The town and the Church

The story of Cuthbert

The Town and the Church

The town of Chester-le-Street has straddled the highway to the north of Britain for thousands of years.

Because of its position it was an obvious choice for a Roman encampment, overlooking the Wear valley to the west and giving control of road traffic heading to and from the PONS AELIUS (the Tyne river crossing at Newcastle).

Excavations show that the present church building stands at the centre of the site of a Roman fort in this encampment, founded in the second century A.D

 

 

Plan of the Roman fort. The fort measured about 500 feet east-west and 400 feet north-south, and the remains of several buildings - the barracks, granary, bathhouse and commander's quarters- have all been identified.

Plan of the Roman fort

Recent excavations have left some of these exposed to public view. A huge Roman millstone is still to be seen in the south-west corner of the churchyard and in the rose garden, on the northern side of the church, there is a Roman altar font.

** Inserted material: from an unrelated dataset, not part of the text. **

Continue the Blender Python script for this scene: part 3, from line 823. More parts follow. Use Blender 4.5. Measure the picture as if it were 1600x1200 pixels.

A number of other Roman and later artifacts are now housed in the church's "Anker's House" Museum. 

The town's name

The Romans called the town "Concangis".

The Anglo-Saxons called it "Cuneceaster" (meaning "the camp on the Cune Burn"). 

The Normans shortened the name to Ceastre and later, simply Chester.

In the Middle Ages it became Cestrie in Strata (1372) and then Chester in the Strett (1523).

By the seventeenth century the modern name of Chester-le-Street had been adopted, to distinguish it from the ancient city of Chester standing on the River Dee near the Welsh border.

The "Street" is the paved way, the ancient Roman road running north and south, on which the town grew, and which is now known as "Front Street".

The Story of Cuthbert

Our church history begins with Cuthbert. 

Cuthbert was born in 634, and worked as a shepherd on a Cumbrian farm until he was 17, when he became a monk at Melrose Abbey. 

After his ordination as a priest, he preached and administered the sacraments throughout Northumbria, becoming well known as a holy man and acquiring a reputation for miracles.

Sent to reform the Lindisfarne monastery, he became a hermit, reluctantly becoming its Bishop in 685.

Cuthbert died two years later, and was buried at Lindisfarne (Holy Island).